Wednesday, April 21, 2021 1:00 pm - 2:00 pm EDT (GMT -04:00)
Mixed conducting oxides for sustainable energy conversion and chemical production a WIN seminar by professor XiaoYu Wu

The Waterloo Institute for Nanotechnology (WIN) is happy to welcome Professor XiaoYu Wu to the WIN family! Professor Wu will deliver a seminar in order to introduce himself and his research to our community. Please join WIN in giving him a warm welcome.

"Mixed conducting oxides for sustainable energy conversion and chemical production"
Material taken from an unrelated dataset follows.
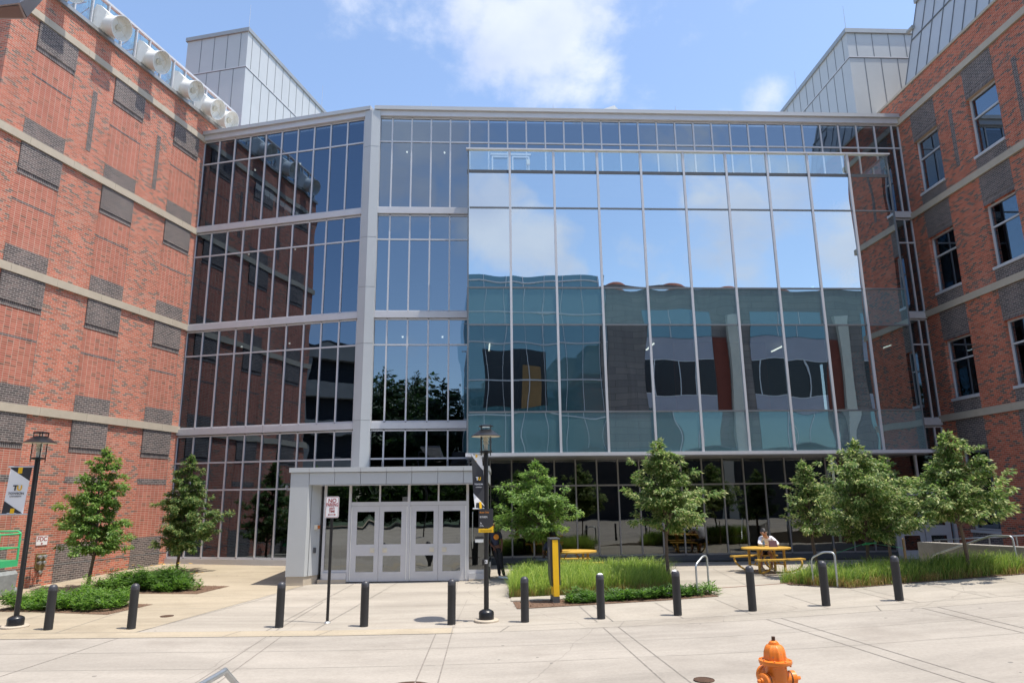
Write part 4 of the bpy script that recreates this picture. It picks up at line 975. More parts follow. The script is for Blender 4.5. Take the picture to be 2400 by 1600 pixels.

Abstract: Mixed ionic-electronic conducting (MIEC) oxides are the critical elements in various applications, such as gas separation membranes, thermochemical energy storage, catalysts, and non-volatile memory in computing. In this talk, we will focus on two applications in energy conversion and chemical production: perm-selective membranes and redox oxygen carriers. In the first application, my group is developing MIEC membranes for efficient hydrogen production and CO2 reduction. Effective separation of oxygen from water splitting products at elevated temperatures using La0.9Ca0.1FeO3-δ (LCF) perovskite membranes can significantly enhance the hydrogen production rates. Kinetics models were developed to identify the surface reactions as the rate limiting steps. Porous Ni/LCF catalysts were applied on the membrane surface to accelerate the surface reactions, raising the hydrogen production rates by two orders of magnitude to 0.37 µmol cm-2 s-1. The same operating principles were applied to enhance CO2 reduction to fuels without using previous metal catalysts, which offers a novel pathway for CO2 utilization. On the other hand, La2NiO4±δ (LNO) Ruddlesden-Popper nanorods were synthesized using reverse micro-emulsion method as oxygen carriers in isothermal redox cycles. Redox cycles can be used for thermal energy storage and solar-fuel production. The LNO nanorods exhibit oxygen carrying capacity one order of magnitude higher than that of the commercial CeO2 nanoparticles at lower operating temperatures of 600 – 700oC. This shows potential to decrease the amounts of oxides required to achieve the same hydrogen production rates in a redox cycle for solar-fuel production.

Biography: Professor XiaoYu Wu is an assistant professor in the Department of Mechanical and Mechatronics Engineering at the University of Waterloo. He received his B.Sc. and M.Sc. degrees from Zhejiang University, and Ph.D. from MIT. His research group, Greener Production @ Waterloo, combines expertise in thermal science, material engineering and techno-economics to develop sustainable technologies for energy conversion and chemical production. His research interests include hydrogen and ammonia production, inorganic membranes, and energy storage.